» What this task involves: List each line of the data in which the string "script" appears.

» Extracted entries:
- - - -
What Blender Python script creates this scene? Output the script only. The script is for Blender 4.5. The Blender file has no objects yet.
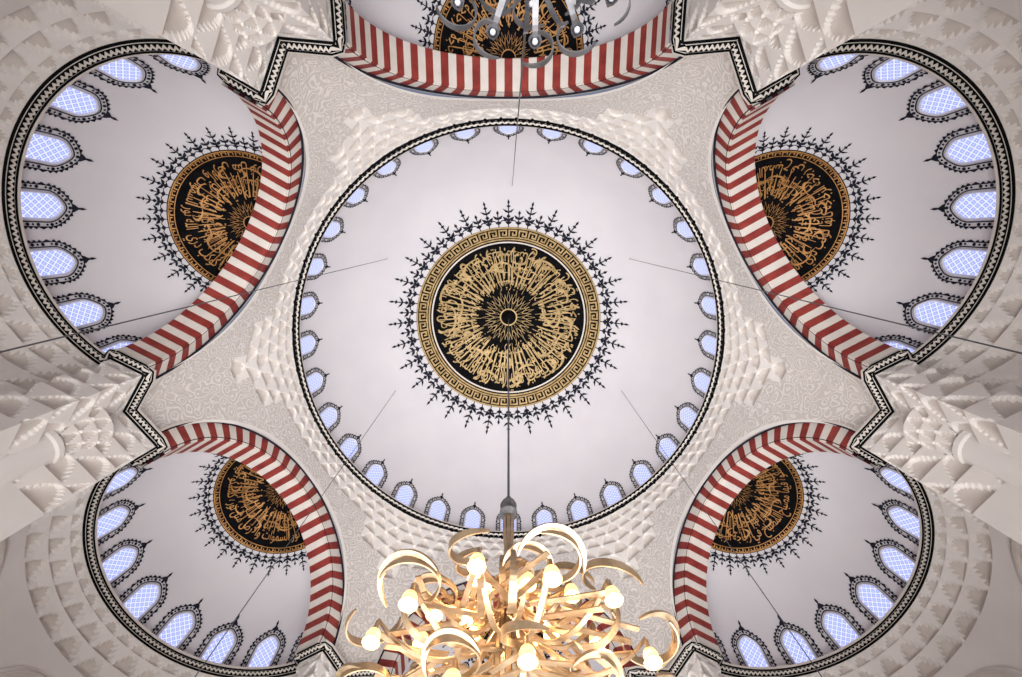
- - - -
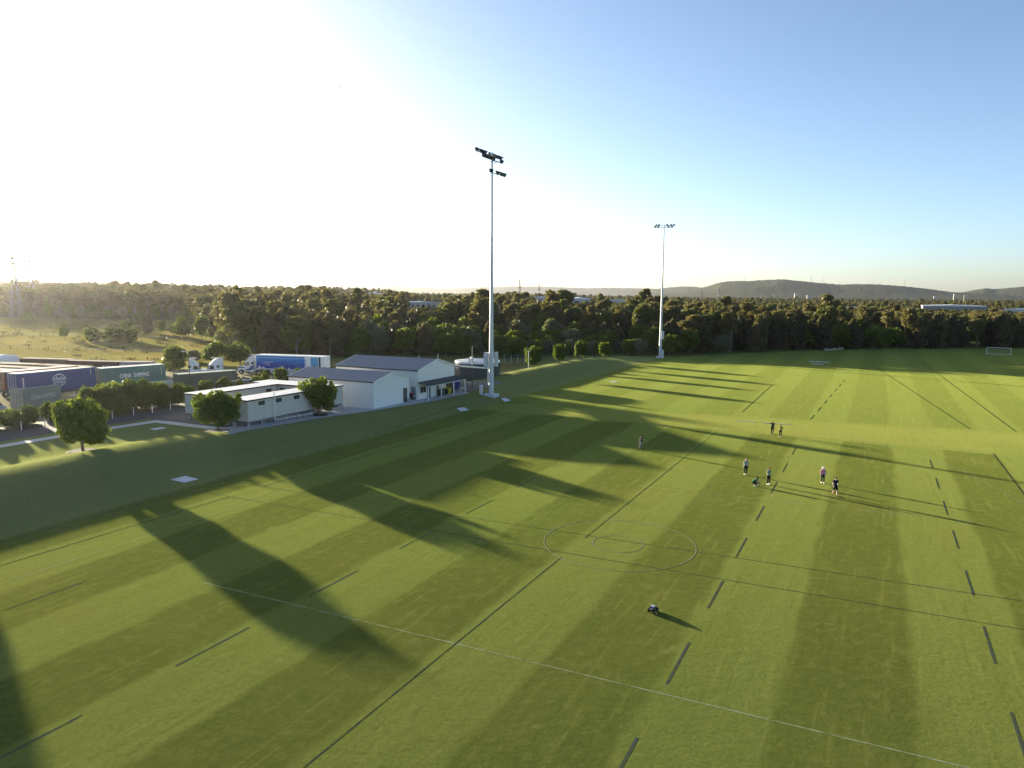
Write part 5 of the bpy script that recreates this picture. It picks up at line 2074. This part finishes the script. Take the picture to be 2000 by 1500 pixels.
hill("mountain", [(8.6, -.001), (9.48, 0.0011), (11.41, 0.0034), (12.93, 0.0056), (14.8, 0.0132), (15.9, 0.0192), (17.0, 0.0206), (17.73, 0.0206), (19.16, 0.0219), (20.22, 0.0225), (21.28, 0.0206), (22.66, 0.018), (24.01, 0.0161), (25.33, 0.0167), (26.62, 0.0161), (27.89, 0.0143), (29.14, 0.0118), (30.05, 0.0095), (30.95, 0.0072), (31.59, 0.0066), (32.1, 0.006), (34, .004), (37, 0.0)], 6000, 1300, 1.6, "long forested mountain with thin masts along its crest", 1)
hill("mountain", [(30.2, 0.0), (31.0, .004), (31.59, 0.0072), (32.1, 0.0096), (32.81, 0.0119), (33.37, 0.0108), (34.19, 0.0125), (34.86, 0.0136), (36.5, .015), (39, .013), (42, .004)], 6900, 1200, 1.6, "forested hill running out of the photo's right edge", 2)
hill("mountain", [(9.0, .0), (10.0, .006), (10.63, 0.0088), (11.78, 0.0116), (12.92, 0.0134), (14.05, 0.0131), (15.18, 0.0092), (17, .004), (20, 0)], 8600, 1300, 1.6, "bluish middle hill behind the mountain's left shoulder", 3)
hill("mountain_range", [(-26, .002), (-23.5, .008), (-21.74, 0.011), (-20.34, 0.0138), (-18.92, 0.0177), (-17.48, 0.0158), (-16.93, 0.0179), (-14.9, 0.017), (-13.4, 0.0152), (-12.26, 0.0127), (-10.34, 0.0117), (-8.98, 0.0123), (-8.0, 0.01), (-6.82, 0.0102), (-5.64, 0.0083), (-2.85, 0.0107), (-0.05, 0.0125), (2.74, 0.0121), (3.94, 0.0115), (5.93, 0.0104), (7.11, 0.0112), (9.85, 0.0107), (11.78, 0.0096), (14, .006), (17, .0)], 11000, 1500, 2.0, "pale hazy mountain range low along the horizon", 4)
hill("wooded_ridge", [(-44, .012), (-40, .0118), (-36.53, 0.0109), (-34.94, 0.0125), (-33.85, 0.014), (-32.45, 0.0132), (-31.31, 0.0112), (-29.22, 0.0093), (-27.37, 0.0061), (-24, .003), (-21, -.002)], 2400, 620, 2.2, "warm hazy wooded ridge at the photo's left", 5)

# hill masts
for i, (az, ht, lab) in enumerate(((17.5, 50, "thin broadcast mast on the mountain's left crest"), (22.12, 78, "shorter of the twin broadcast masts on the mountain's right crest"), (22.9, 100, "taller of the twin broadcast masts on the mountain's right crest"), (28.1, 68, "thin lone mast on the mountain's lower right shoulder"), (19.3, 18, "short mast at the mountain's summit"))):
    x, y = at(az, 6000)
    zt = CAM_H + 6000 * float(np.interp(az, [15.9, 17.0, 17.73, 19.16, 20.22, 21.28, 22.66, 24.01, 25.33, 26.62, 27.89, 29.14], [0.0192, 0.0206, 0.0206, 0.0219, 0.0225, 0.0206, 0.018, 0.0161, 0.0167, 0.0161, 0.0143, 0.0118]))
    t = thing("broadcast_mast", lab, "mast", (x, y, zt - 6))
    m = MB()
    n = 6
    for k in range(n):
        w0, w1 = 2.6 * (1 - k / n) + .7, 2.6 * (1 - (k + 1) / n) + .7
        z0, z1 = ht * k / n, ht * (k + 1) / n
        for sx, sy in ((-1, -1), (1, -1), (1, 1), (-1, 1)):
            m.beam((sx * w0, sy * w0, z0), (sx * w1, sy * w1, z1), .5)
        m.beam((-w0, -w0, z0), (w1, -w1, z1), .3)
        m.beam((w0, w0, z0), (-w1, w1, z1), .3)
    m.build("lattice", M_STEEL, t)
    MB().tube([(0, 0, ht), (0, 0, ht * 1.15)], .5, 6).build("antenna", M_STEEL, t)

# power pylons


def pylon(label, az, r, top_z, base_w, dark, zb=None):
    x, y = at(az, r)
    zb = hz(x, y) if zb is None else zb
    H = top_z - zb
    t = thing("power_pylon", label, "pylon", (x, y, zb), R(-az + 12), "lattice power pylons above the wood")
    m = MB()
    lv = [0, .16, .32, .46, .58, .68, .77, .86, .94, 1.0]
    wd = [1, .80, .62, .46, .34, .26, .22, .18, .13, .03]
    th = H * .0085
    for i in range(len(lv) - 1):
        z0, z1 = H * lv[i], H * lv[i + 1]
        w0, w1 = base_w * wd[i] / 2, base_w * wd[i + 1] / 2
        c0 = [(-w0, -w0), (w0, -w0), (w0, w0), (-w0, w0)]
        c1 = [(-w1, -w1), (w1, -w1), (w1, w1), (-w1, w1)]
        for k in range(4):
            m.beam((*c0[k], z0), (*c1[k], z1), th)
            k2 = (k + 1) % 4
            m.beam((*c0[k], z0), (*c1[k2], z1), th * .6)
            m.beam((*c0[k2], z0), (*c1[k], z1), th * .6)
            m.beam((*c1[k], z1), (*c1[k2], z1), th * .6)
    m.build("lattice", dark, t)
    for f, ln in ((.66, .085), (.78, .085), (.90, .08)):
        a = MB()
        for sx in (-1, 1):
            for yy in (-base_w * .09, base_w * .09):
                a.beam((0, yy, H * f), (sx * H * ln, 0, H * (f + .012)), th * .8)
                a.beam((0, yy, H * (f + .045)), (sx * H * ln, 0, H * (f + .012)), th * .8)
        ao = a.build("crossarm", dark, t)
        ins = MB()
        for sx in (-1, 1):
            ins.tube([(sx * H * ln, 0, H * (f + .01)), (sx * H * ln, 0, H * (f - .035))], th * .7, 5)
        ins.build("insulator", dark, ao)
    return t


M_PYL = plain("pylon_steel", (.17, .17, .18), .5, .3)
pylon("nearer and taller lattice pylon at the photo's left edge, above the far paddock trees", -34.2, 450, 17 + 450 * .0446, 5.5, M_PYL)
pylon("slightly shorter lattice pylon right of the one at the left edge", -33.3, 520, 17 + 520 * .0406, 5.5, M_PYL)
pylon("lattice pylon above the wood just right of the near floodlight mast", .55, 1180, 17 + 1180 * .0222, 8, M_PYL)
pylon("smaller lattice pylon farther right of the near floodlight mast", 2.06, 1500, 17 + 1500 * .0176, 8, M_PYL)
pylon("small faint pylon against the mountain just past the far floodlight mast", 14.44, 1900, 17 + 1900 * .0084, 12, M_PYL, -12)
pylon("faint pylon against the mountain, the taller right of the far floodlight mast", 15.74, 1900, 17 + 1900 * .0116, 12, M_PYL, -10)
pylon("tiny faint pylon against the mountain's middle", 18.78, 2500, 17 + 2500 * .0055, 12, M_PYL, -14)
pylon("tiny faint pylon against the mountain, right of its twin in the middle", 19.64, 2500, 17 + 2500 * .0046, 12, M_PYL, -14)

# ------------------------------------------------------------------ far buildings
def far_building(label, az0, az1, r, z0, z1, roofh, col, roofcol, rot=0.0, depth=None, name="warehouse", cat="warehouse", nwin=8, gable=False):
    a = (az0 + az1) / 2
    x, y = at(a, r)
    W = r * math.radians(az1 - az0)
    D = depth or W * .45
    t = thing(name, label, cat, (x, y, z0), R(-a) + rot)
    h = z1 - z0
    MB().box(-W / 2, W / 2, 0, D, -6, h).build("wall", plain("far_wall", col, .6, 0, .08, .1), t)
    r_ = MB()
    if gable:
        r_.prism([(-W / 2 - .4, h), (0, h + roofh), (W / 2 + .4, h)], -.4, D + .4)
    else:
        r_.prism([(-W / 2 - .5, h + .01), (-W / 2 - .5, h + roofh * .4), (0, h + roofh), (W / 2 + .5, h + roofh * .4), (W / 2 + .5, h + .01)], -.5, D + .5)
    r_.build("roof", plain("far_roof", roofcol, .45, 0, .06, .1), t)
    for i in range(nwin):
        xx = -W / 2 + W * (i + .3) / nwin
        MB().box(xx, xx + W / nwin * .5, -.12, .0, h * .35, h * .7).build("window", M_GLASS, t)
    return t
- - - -
» Solution:
What Blender Python script creates this scene? Output the script only. The script is for Blender 4.5. The Blender file has no objects yet.
Write part 5 of the bpy script that recreates this picture. It picks up at line 2074. This part finishes the script. Take the picture to be 2000 by 1500 pixels.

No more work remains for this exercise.